Les vendanges, cette année, étaient particulièrement précoces en Champagne — elles ont commencé par endroit le 17 août. Les spécialistes parlent d’une récolte exceptionnelle, la troisième d’une « trilogie » après les deux grandes années 2018 et 2019, la promesse de grands vins à déguster plus tard.

La patience est nécessaire pour obtenir un bon champagne. Contrôler le temps des vendanges ne suffit pas. Louise Pommery et ses maîtres de cave avaient besoin d’espace pour vieillir le vin et lui apporter à la fois « de la rondeur et de l’élégance ». Elle fait alors édifier un château sur un immense domaine de 50 hectares. Dans les sous-sols, source autrefois des pierres qui servent à la construction de Reims et des villages alentours, elle réunit des galeries à n’en plus finir, 18 kilomètres de crayères.

La température y est idéale et l’espace suffisamment grand pour entreposer les tonneaux de champagne d’abord, puis les bouteilles et les laisser reposer en attendant l’instant de la dégustation. « Je monte et descends 116 marches tous les jours », raconte Clément Pierlot, pour atteindre ce monde d’en-dessous, enfoui à 30 mètres du sol.

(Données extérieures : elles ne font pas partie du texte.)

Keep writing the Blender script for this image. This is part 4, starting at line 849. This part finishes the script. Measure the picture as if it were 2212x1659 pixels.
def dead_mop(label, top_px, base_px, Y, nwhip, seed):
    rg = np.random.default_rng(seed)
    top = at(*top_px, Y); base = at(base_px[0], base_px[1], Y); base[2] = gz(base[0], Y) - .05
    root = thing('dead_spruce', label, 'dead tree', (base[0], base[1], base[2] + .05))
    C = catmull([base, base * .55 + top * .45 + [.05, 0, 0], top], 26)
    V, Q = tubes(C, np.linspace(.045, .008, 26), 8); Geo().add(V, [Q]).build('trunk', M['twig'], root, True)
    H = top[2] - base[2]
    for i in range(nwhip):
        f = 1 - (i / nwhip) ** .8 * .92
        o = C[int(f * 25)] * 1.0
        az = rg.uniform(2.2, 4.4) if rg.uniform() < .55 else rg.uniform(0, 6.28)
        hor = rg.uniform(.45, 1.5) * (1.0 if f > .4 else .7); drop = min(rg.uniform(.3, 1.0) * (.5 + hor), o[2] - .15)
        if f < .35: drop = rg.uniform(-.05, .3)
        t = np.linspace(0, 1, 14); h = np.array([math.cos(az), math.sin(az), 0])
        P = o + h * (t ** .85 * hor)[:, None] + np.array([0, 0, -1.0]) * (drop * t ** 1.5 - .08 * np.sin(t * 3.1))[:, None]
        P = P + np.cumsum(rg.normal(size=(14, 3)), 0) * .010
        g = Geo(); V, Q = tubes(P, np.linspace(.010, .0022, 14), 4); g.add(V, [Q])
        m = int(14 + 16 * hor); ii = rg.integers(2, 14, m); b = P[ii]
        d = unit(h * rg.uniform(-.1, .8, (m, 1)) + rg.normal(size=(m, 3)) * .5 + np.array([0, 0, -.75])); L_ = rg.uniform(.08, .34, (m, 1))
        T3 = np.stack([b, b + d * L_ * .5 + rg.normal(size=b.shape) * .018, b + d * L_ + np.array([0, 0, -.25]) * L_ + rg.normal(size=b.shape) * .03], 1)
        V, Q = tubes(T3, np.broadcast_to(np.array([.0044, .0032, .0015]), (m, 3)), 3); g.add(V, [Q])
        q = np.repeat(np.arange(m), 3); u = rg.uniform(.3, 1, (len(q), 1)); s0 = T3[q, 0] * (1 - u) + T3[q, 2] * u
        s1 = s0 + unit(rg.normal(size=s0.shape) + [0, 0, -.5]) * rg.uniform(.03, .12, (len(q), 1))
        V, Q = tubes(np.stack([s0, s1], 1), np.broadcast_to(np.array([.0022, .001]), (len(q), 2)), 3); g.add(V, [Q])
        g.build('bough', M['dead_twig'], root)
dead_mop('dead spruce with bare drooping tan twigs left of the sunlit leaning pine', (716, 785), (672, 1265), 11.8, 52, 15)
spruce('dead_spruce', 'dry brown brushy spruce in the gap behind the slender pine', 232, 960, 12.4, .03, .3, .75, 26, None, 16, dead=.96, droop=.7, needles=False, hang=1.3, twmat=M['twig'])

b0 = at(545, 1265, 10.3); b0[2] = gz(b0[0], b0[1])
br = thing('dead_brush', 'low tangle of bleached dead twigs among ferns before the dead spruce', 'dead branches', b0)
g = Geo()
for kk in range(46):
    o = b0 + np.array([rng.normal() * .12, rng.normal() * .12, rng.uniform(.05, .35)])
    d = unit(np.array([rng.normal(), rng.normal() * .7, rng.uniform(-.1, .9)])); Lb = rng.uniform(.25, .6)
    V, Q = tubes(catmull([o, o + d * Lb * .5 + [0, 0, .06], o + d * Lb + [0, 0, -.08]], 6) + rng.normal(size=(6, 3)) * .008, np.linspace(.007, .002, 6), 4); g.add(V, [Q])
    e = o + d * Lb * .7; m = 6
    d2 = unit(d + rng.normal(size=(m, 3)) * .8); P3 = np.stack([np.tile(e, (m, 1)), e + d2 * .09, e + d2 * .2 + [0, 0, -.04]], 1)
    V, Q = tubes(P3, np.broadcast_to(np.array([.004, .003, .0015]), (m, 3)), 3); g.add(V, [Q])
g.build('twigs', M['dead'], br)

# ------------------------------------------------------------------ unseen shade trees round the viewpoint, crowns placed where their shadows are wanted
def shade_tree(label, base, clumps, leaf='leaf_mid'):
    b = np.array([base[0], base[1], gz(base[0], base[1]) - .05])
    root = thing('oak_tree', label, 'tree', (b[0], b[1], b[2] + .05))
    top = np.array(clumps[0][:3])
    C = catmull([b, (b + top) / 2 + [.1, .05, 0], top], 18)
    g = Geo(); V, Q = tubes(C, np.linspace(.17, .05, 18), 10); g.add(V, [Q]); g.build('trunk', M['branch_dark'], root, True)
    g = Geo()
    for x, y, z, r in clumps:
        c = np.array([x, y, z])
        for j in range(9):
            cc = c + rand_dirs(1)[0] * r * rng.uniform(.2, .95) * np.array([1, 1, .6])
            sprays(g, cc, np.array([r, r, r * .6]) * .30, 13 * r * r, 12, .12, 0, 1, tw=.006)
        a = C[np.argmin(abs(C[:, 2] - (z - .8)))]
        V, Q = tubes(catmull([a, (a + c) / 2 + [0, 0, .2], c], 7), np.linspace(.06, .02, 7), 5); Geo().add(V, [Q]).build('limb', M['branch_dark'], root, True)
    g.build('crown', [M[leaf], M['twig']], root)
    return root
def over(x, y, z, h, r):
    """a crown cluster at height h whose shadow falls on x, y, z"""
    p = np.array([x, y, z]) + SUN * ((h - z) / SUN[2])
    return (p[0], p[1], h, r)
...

A peine âgé de 40 ans, Clément Pierlot est seulement le dixième Maître des Caves des champagnes Pommery. Un œnologue spécialisé en agronomie, Il se voit comme « une sorte de gardien du temple et supervise toutes les étapes de la création d’une cuvée, de la taille des vignes jusqu’à la commercialisation d’une bouteille de champagne ». Clément Pierlot avait auparavant dirigé les vignobles du groupe Vranken-Pommery Monopole pendant 15 ans. Sa passion pour le terroir, son attachement à une viticulture responsable et la confiance du Président fondateur du groupe lui ouvrent la porte ultime, celle qui lui permet de « signer les champagnes ».

À chaque saison sa journée type, et à chaque journée son lot de visite des vignobles, de dégustations (en moyenne deux quotidiennes, soit une cinquantaine de verres) et de travail avec son équipe composée d’une soixantaine de vignerons, d’œnologues et d’ingénieurs agricoles.

« J’ai voulu une équipe qui exprime la diversité des métiers du champagne et une diversité hommes-femmes, un groupe fort et constant car le travail de dégustation n’est pas une science exacte ».

Le résultat est une lignée de champagnes variés, du Pommery Royal, « l’étendard de la marque » en bas de la pyramide à la Cuvée Louise au sommet, et de multiples vins entre les deux. Le Blanc de Blanc Apanage — la cuvée 2017 est la première dont il est entièrement responsable — est réalisé exclusivement avec du raisin chardonnay — un des trois principaux cépages de la Champagne avec le Pinot Noir et le Meunier. Ses « arômes du Printemps, des fleurs blanches, du jasmin et des agrumes », le dédient à la gastronomie et aux plats de poissons.

 

Champagne Pommery

©️Pommery

 

Va pour un Blanc de Blanc pour un dîner de fêtes — ou une Cuvée Louise (mon préféré) pour un dîner de romances.

Mais la question demeure : comment rendre hommage à ce terroir, au climat de la Champagne, aux mains des vignerons, aux nez des œnologues, aux multiples étapes de l’élaboration même du vin — pressurage, fermentation, assemblage, maturation, remuage, dégorgement et dosage ?

Oublions flûtes et coupes. Peu importe le charme et le fantasme du sein d’une des plus fameuses Marquises de Versailles.

« Nous avons besoin d’un verre suffisamment large pour observer les bulles » danser, un verre sur pied, étroit en son fond, généreux et large en son milieu pour laisser respirer le vin et légèrement rétréci en son haut pour conserver les bulles dans le verre.

Pour un champagne millésimé du niveau d’une Cuvée Louise (ce serait la même chose pour un Dom Pérignon ou une bouteille de Krug Grande Cuvée), Clément Pierlot suggère même un verre à vin blanc, encore plus large en bas. Pour un champagne d’été, enfin, celui des « piscines », un champagne de nouveau plus sucré, le verre doit être encore plus grand, plus rond pour permettre au vin et aux glaçons de s’épanouir ensemble.

Il s’agit de rendre à chaque fois le champagne heureux, de lui donner de l’espace pour exprimer sa complexité, son histoire et tous ses arômes.

Je n’aurais jamais dû casser ces deux verres.